2. Esthétique du transitoire
Les Fractales visualisées après arrêt sur le processus dynamique dont elles résultent ne sont en fait que des sortes d’instantanés photographiques. Ce sont des coupes arbitraires, tandis que le codage informatique des points d’image n’a en théorie aucune fin ; il est virtuellement infini et en devenir permanent. C’est par conséquent la vidéographie qui en offre la meilleure présentation possible, compte tenu, évidemment, de l’inévitable limitation matérielle de la résolution de l’écran électronique, rendant impossible (à toute échelle) l’exploration exhaustive de tous les points numériques du plan (le mot « tous » renvoyant, en fait, à l’idée d’une infinité mathématique potentielle).

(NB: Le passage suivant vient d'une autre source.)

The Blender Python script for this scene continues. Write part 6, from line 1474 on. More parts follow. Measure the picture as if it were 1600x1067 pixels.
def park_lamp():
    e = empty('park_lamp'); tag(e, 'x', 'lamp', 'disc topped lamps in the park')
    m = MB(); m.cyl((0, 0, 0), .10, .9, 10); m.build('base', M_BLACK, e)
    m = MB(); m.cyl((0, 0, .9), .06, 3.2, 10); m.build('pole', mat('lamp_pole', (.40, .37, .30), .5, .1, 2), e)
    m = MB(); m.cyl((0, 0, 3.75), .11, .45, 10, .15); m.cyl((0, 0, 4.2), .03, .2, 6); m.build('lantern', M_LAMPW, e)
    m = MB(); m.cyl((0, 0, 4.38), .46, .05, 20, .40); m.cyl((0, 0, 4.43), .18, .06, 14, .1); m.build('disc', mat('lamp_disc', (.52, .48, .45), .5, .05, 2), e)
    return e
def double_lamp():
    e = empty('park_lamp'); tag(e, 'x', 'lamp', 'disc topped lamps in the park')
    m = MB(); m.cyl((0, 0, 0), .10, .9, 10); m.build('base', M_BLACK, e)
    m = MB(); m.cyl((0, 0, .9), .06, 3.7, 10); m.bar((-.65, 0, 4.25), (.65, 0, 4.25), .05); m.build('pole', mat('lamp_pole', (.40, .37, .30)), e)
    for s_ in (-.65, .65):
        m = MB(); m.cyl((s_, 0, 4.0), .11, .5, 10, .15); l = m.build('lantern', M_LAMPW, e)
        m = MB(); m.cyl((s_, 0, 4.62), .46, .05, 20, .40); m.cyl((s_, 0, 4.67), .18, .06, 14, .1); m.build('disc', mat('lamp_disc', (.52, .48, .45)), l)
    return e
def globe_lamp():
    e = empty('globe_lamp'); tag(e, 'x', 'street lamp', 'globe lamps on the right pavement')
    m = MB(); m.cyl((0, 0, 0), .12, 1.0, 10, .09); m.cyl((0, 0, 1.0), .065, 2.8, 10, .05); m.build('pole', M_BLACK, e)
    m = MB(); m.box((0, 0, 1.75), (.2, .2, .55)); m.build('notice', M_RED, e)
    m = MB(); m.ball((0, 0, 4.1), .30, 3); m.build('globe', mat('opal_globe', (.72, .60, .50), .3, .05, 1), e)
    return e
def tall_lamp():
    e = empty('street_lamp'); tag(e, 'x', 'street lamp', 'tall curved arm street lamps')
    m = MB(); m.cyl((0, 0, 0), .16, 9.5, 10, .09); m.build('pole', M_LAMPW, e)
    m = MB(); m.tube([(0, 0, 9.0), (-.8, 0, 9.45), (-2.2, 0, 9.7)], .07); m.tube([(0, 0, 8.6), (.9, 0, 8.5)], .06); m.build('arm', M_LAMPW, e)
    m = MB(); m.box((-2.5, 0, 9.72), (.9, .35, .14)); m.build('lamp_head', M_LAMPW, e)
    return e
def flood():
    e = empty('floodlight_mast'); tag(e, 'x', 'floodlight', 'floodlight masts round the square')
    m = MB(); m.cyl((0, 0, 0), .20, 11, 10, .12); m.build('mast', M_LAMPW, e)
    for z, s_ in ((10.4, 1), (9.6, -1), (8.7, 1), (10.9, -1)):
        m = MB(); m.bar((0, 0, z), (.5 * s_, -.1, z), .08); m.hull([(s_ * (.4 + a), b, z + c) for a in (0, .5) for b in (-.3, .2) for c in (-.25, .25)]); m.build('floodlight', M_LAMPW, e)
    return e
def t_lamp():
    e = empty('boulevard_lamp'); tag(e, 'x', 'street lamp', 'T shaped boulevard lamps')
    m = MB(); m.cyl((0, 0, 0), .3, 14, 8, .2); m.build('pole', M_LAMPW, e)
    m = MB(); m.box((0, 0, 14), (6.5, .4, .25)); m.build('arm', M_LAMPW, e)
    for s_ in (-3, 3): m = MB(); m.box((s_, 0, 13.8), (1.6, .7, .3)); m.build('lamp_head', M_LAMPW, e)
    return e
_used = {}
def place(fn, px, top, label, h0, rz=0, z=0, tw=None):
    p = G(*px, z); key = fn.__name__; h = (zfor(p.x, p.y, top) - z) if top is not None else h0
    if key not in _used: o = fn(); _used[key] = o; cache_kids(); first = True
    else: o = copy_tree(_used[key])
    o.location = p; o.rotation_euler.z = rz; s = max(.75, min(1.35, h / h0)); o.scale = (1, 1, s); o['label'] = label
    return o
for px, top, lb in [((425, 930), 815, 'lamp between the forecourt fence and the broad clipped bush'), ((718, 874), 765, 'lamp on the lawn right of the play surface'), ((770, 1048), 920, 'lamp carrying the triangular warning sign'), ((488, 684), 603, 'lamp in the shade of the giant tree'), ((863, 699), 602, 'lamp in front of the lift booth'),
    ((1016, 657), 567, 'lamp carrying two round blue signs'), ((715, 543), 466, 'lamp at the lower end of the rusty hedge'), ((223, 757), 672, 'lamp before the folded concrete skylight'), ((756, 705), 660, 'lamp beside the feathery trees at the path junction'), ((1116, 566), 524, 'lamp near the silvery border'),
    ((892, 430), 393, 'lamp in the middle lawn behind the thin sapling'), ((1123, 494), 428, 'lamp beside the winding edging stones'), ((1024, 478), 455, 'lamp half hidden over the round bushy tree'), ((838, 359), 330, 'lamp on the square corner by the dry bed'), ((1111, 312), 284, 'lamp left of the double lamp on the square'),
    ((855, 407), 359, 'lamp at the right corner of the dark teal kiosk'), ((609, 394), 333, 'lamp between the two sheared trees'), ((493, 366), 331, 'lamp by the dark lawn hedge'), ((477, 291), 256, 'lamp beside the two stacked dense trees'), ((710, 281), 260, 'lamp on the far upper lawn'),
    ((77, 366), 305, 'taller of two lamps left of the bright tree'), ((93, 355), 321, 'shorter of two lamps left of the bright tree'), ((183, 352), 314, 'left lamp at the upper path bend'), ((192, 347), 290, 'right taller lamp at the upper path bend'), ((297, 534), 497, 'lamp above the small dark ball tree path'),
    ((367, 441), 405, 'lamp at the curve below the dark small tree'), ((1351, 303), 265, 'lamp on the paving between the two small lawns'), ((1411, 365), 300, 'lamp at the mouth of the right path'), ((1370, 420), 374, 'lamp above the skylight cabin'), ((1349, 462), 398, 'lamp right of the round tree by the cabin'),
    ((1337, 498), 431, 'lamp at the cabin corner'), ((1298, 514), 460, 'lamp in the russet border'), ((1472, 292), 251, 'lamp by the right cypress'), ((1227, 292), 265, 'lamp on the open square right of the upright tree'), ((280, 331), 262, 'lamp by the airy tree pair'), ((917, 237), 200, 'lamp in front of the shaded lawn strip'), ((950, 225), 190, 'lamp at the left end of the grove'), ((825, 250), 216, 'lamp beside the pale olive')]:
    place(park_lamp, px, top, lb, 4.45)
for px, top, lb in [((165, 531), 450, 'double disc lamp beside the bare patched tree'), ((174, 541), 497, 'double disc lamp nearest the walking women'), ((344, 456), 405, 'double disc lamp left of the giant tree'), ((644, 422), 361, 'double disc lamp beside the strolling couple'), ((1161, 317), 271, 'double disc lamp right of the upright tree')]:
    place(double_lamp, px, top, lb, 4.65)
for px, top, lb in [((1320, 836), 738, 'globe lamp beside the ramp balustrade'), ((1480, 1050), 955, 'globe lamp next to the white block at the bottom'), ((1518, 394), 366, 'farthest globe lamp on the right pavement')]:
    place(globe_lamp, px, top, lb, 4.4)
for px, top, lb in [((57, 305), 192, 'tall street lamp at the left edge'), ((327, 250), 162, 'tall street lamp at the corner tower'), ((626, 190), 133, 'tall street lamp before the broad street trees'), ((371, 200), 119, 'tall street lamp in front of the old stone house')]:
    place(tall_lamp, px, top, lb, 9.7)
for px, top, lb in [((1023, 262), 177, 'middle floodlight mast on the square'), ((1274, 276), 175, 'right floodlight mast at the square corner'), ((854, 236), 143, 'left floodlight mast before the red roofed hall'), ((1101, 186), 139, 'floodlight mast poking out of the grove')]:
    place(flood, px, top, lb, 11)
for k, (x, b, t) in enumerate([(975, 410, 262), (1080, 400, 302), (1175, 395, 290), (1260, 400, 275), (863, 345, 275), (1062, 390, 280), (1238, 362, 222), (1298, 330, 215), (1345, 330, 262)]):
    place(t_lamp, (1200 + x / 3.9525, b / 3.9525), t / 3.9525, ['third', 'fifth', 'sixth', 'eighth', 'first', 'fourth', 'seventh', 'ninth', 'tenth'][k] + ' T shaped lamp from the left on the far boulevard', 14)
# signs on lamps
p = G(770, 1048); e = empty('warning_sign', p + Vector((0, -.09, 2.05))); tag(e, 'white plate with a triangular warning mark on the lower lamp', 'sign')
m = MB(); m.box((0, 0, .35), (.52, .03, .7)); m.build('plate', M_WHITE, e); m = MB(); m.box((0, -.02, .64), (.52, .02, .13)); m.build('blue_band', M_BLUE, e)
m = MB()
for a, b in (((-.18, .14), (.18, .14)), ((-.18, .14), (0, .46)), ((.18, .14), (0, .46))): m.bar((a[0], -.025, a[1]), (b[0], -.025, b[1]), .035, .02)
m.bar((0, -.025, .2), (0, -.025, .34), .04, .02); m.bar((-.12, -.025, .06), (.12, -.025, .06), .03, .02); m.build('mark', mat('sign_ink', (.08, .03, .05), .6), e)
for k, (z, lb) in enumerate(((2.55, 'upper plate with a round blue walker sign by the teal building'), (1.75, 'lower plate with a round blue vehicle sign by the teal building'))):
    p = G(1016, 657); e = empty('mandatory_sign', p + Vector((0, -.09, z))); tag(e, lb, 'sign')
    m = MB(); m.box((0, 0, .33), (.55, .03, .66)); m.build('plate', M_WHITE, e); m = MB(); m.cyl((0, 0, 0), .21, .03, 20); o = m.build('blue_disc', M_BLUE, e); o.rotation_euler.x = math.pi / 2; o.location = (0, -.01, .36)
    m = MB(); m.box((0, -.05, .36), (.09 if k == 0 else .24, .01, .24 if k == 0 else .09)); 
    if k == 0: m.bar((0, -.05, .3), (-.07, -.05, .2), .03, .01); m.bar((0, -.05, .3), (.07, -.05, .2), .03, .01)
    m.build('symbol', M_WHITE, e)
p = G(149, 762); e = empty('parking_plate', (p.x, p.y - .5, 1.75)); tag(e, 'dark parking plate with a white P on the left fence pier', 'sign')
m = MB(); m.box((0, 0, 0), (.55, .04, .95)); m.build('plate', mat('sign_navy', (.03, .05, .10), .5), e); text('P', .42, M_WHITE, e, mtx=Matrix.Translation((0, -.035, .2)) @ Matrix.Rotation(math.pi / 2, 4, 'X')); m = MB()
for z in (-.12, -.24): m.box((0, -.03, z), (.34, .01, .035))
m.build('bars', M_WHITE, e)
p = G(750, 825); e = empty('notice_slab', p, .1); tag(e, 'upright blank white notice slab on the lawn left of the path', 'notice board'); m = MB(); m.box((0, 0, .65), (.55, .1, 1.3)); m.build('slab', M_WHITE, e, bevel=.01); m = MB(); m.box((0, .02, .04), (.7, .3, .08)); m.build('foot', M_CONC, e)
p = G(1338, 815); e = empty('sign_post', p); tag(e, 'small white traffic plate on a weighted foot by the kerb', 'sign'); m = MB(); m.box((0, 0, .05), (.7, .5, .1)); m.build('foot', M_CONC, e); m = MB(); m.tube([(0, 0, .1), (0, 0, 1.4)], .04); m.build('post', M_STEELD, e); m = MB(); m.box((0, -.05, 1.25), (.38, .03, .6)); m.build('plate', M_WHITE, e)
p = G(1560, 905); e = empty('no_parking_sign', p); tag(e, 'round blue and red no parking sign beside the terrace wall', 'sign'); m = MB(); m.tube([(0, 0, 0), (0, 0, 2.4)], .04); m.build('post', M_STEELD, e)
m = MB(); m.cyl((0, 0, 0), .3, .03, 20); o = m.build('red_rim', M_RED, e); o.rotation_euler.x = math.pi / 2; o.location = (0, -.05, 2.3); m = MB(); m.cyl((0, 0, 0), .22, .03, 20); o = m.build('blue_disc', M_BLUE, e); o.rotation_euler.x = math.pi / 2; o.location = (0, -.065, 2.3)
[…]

Ces instantanés électroniques ne doivent cependant en rien cacher l’aspect irrémédiablement transitoire de l’image fractale. Celle-ci est faite, dès sa programmation, pour émerger et se transformer en permanence, dans un remodelage sculptural simultané de toutes les micro-zones du plan auquel elle appartient, tout en conservant l’information originaire créée depuis la mise en fonctionnement du programme.
La transition est inscrite au coeur même de l’image fractale, puisque celle-ci procède, précisément, d’une loi algébrique de transformation récursive des trajectoires de points. Or, images du chaos et de certains types d’attracteurs étranges (apériodiques), les Fractales symbolisent avant tout, dans leur usage artistique, une nouvelle esthétique du transitoire, du remodelage continuel. Un programme de création de Fractales fonctionne comme un système dynamique ouvert dont la mémoire est formée de strates coexistantes mais progressivement recouvertes les unes par les autres, de telle sorte que la richesse de l’information visuelle, à l’intérieur du cadre d’une même échelle ou par passage d’une échelle à une autre, résulte autant des conditions initiales de la mémoire informatique que de sa transformation continue.
Le système dynamique fractaliseur (loi fonctionnelle algébrique + instructions programmées + trajectoires et codage chromatique des points dans le plan complexe, à une échelle d’exploration donnée) joue à la manière d’un système physique qui oublie progressivement les conditions initiales ou les états primitifs qui lui ont donné naissance. C’est pourquoi, à toute échelle, il y a émergence et enrichissement de l’information.
Le transitoire apporte ici de l’information nouvelle en permanence. Un système fractal se comporte un peu à la manière d’un système physique turbulent ou chaotique, dans la mesure où deux conditions initiales très voisines peuvent provoquer des résultats extrêmement différents. Ainsi, deux « germes numériques » complexes c, dans la formule récursive de base, aussi peu différents numériquement que l’on voudra, seront susceptibles de développer (de « créer ») des informations morphologiques en couleurs extrêmement variables, imprévisibles et différentes. Les physiciens du chaos parlent à ce propos de la propriété de sensibilité aux conditions initiales (écriture abrégée : SCI).
Les Fractales signifient, incontestablement, une esthétique mais aussi plus largement, une philosophie du transitoire, caractéristique des méthodes d’approche intellectuelle des sciences physiques, mathématiques et humaines du dernier quart du vingtième siècle. À ce titre, elles sont non seulement un phénomène techno-artistique dépendant de la technologie de l’information et de la science des modèles dynamiques, mais également un phénomène culturel révélateur d’une époque en mutation continue.